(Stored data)
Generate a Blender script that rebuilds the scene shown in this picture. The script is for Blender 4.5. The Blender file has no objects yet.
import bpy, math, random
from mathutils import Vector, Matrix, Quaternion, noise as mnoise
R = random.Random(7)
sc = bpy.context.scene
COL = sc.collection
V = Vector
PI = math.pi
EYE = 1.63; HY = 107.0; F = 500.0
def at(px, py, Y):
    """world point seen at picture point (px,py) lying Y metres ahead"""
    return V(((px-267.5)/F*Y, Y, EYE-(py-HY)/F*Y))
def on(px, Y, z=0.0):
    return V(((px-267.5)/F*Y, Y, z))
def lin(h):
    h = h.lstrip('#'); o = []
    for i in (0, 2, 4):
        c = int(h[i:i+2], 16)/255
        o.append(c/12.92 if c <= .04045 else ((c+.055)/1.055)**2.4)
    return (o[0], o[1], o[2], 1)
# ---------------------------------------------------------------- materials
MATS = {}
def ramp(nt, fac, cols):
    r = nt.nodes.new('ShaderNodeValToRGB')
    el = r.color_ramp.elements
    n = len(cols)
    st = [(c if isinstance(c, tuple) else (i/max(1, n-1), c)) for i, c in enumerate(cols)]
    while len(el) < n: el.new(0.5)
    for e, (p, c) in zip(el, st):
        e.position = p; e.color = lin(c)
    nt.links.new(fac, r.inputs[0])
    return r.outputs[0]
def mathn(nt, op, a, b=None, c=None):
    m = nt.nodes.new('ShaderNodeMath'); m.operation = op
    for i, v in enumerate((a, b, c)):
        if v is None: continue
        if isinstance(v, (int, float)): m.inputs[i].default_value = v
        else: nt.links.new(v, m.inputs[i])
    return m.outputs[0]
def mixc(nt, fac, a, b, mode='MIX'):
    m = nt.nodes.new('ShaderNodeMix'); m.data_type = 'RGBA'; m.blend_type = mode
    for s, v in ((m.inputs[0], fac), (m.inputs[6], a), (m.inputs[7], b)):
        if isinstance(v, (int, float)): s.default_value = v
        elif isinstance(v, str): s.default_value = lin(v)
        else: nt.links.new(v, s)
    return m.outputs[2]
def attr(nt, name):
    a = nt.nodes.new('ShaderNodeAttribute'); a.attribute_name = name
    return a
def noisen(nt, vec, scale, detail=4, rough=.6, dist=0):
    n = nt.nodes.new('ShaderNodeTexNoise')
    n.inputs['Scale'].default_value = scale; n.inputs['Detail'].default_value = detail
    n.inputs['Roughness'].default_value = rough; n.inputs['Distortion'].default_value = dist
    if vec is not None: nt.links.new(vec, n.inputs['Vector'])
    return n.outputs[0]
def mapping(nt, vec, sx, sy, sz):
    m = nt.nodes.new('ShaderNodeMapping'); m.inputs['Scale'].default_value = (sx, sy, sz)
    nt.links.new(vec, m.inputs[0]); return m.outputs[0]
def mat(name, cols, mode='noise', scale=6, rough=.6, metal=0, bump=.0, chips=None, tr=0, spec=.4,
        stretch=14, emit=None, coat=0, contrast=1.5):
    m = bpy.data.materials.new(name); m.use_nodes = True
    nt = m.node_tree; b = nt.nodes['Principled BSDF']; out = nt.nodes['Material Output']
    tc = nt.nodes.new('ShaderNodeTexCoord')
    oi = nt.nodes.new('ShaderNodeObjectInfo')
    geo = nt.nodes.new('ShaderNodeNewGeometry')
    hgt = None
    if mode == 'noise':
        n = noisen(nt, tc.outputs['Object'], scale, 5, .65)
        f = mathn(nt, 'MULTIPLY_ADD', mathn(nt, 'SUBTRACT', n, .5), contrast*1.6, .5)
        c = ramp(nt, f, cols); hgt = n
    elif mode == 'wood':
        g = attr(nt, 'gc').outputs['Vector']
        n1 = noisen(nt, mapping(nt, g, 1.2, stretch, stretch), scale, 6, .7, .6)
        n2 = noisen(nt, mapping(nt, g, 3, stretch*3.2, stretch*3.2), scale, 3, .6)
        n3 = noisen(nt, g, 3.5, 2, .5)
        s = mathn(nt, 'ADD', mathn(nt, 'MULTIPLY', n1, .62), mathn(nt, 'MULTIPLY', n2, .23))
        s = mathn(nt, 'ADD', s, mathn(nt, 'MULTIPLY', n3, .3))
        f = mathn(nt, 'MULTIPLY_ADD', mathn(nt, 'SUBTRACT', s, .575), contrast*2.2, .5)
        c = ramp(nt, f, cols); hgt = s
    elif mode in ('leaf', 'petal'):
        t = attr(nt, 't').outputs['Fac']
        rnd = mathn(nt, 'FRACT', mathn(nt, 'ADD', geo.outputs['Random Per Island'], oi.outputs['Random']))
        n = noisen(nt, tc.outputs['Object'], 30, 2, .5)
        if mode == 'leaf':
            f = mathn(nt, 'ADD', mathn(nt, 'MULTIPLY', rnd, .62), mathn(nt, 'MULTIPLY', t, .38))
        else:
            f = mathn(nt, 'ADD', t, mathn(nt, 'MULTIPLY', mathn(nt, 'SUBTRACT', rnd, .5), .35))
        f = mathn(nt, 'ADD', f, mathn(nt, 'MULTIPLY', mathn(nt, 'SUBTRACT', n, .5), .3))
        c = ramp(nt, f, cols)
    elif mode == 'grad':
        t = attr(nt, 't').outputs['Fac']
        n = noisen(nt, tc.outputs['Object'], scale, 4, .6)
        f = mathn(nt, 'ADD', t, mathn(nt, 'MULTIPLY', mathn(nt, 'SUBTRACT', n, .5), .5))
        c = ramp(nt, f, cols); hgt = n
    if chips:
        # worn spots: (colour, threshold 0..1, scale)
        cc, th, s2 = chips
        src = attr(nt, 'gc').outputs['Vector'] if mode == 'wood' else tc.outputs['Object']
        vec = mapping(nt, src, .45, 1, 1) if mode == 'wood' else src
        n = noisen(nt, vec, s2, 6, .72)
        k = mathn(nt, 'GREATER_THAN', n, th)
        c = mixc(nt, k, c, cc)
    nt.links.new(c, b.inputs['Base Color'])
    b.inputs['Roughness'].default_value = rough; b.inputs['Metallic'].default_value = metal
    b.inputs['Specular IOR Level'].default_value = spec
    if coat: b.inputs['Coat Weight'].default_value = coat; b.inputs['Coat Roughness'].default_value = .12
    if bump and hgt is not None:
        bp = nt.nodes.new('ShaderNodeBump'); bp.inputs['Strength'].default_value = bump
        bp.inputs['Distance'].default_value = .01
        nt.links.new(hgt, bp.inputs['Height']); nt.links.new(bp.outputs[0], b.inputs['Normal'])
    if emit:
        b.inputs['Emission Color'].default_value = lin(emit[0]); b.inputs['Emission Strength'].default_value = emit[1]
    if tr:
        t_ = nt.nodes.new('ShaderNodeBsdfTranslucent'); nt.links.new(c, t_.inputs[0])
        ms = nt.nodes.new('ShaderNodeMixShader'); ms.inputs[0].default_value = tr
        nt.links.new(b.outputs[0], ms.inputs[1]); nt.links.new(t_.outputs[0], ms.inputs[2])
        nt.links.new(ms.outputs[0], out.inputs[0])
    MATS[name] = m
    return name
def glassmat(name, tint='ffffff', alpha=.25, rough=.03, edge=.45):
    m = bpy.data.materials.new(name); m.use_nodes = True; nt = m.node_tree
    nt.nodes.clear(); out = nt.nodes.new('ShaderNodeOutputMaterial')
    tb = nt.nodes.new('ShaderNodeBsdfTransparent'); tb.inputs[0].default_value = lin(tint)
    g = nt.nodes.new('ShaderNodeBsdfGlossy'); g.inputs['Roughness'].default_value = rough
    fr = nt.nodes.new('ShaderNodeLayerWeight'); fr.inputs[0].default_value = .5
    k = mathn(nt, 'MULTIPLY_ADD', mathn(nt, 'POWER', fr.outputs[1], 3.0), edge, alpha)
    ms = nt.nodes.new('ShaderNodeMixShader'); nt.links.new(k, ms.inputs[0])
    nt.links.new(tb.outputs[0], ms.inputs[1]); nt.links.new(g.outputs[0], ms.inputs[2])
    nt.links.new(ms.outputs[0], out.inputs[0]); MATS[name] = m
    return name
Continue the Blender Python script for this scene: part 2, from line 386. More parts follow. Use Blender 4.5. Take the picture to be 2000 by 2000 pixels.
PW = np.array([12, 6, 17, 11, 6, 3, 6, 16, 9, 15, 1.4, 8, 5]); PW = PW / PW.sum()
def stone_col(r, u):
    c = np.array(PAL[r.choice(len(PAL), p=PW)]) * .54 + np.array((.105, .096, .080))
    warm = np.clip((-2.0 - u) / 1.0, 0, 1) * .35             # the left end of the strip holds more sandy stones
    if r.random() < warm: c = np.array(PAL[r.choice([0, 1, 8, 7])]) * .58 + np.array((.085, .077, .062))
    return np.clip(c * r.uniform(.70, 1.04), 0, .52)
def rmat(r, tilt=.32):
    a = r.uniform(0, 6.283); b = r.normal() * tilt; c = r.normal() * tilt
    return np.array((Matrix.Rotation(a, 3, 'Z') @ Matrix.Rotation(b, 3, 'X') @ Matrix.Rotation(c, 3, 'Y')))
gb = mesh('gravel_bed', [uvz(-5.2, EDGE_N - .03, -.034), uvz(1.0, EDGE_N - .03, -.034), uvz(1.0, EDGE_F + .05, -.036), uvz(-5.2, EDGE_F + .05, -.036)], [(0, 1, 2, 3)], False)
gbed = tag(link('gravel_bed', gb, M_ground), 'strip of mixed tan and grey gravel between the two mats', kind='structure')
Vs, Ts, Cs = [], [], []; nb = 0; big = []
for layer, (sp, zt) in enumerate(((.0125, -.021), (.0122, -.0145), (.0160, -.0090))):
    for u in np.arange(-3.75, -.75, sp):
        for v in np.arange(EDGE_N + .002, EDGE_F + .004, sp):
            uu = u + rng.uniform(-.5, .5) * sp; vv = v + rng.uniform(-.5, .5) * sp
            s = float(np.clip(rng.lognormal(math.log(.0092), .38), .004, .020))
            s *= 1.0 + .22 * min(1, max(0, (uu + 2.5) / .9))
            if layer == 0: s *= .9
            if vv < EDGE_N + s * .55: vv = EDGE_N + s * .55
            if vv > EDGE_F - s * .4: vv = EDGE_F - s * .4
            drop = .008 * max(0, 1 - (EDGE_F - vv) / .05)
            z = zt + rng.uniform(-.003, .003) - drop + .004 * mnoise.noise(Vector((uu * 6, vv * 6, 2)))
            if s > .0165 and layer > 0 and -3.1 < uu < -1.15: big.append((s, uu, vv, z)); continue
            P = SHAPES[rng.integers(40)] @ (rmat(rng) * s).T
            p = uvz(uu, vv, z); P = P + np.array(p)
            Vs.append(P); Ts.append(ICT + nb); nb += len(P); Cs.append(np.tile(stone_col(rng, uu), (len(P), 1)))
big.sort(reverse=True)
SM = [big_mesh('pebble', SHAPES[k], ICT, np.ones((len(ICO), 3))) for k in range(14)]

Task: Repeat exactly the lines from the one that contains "mathn(nt, 'MULTIPLY', t, .38))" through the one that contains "mathn(nt, 'SUBTRACT', n, .5), .5))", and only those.

Completed task:
            f = mathn(nt, 'ADD', mathn(nt, 'MULTIPLY', rnd, .62), mathn(nt, 'MULTIPLY', t, .38))
        else:
            f = mathn(nt, 'ADD', t, mathn(nt, 'MULTIPLY', mathn(nt, 'SUBTRACT', rnd, .5), .35))
        f = mathn(nt, 'ADD', f, mathn(nt, 'MULTIPLY', mathn(nt, 'SUBTRACT', n, .5), .3))
        c = ramp(nt, f, cols)
    elif mode == 'grad':
        t = attr(nt, 't').outputs['Fac']
        n = noisen(nt, tc.outputs['Object'], scale, 4, .6)
        f = mathn(nt, 'ADD', t, mathn(nt, 'MULTIPLY', mathn(nt, 'SUBTRACT', n, .5), .5))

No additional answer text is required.